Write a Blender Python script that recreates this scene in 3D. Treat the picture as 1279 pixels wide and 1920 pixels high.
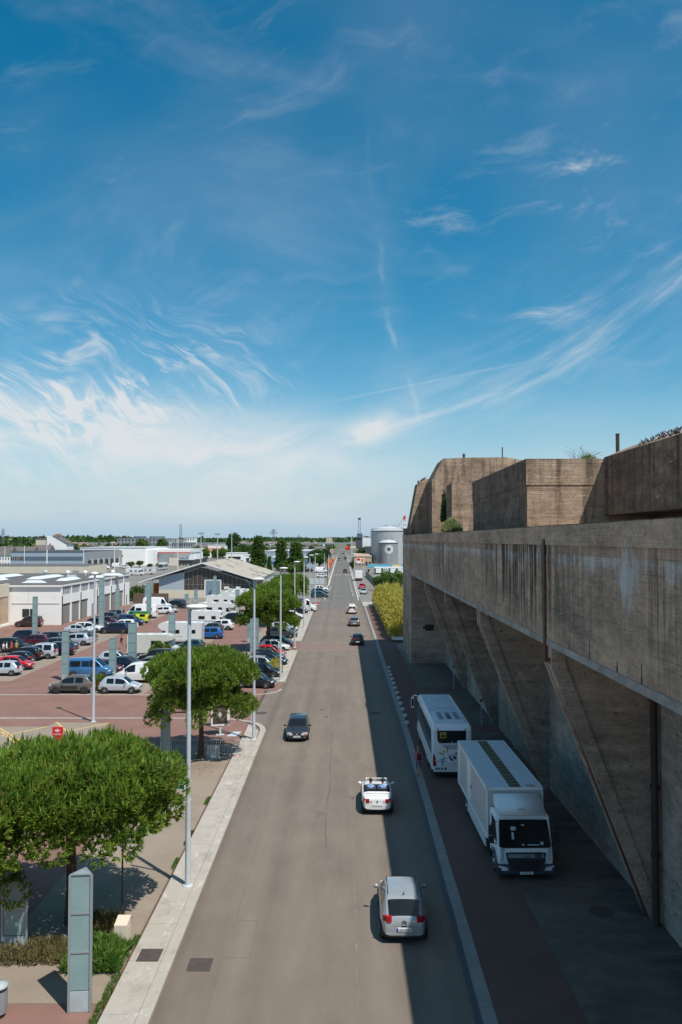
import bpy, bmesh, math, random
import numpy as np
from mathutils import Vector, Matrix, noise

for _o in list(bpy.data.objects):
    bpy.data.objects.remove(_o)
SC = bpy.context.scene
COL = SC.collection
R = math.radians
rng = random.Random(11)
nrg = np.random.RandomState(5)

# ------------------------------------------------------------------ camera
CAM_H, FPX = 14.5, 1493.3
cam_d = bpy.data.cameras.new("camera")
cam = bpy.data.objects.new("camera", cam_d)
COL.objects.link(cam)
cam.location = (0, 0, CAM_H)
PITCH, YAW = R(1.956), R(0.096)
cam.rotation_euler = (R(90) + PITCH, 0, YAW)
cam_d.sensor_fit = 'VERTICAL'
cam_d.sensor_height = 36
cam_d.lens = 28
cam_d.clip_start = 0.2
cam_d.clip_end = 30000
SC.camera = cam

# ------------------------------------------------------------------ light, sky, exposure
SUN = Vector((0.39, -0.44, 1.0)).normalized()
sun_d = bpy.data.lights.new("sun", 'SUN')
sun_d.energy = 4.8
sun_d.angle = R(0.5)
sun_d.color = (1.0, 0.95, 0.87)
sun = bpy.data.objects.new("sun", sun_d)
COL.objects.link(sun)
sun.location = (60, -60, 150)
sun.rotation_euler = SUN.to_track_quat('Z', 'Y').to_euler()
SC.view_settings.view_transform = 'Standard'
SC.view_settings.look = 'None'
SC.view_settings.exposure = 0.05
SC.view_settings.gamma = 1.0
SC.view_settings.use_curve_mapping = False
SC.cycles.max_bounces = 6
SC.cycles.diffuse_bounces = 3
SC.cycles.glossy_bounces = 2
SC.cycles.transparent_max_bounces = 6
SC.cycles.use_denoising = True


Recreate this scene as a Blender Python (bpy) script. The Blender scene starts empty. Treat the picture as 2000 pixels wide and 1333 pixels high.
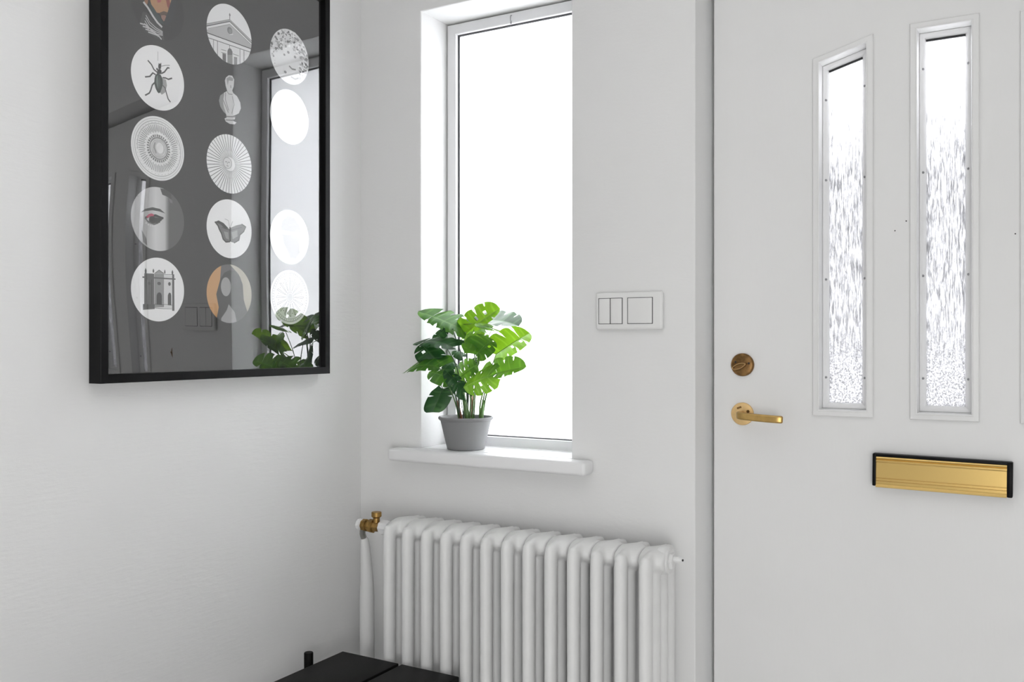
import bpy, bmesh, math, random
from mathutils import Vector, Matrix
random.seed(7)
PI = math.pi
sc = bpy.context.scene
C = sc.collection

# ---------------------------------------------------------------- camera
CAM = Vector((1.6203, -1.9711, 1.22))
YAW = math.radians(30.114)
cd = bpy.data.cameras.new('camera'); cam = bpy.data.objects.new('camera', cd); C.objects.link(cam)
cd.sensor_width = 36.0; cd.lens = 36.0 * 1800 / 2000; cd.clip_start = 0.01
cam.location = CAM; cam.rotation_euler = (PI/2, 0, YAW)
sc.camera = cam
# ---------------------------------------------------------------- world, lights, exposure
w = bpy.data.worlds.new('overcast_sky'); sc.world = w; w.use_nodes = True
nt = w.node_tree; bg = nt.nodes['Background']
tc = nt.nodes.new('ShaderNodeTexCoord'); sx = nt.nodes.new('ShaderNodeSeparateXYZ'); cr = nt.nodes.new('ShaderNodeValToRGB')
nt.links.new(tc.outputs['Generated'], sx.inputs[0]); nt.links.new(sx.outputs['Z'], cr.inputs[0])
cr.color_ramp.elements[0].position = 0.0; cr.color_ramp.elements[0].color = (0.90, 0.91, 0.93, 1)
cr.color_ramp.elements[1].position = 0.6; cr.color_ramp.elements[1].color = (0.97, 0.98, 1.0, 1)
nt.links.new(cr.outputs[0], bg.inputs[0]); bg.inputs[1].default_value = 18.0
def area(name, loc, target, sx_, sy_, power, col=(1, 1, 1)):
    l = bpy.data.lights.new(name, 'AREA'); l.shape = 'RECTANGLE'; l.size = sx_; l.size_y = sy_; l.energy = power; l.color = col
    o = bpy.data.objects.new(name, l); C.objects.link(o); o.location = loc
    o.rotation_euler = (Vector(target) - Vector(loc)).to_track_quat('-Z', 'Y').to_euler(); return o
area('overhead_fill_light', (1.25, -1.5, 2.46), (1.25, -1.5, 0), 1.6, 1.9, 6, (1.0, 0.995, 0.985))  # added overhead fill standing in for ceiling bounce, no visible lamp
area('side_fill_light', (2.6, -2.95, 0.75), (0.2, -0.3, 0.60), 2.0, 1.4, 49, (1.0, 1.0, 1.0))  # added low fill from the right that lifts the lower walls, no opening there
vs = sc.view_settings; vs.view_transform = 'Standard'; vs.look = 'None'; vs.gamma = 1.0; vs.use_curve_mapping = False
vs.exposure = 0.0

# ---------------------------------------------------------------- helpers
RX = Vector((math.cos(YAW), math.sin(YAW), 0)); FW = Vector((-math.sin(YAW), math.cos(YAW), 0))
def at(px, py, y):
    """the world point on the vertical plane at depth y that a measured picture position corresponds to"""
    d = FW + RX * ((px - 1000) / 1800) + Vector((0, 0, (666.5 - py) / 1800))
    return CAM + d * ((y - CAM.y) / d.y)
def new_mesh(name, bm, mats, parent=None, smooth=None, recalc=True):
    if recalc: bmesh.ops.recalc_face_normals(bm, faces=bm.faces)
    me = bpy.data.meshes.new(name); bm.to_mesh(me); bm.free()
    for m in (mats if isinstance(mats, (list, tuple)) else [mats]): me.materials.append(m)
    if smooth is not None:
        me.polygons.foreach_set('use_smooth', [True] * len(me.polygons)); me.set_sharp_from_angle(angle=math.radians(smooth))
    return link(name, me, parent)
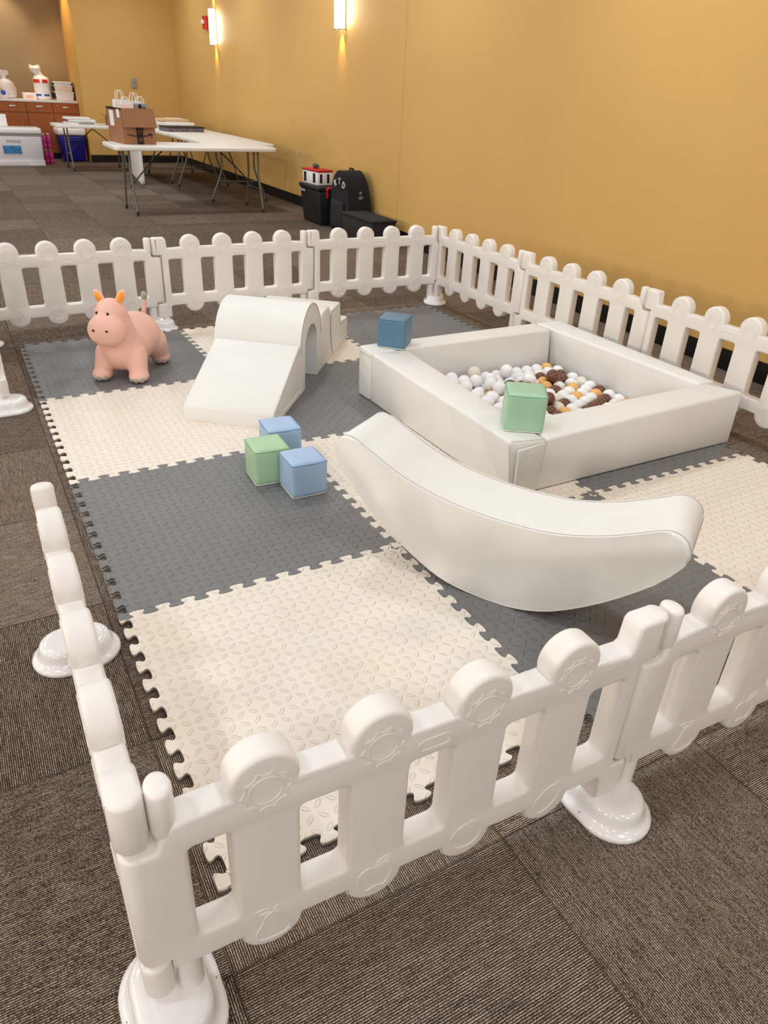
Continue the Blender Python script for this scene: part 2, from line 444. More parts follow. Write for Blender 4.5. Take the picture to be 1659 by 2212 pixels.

- - - - -

What you are asked to do
Repeat, with no pictures, each line from the beginning of the data through the line containing "nrg = np.random.RandomState(5)", inclusive.

Exercise response
Write a Blender Python script that recreates this scene in 3D. Treat the picture as 1279 pixels wide and 1920 pixels high.
import bpy, bmesh, math, random
import numpy as np
from mathutils import Vector, Matrix, noise

for _o in list(bpy.data.objects):
    bpy.data.objects.remove(_o)
SC = bpy.context.scene
COL = SC.collection
R = math.radians
rng = random.Random(11)
nrg = np.random.RandomState(5)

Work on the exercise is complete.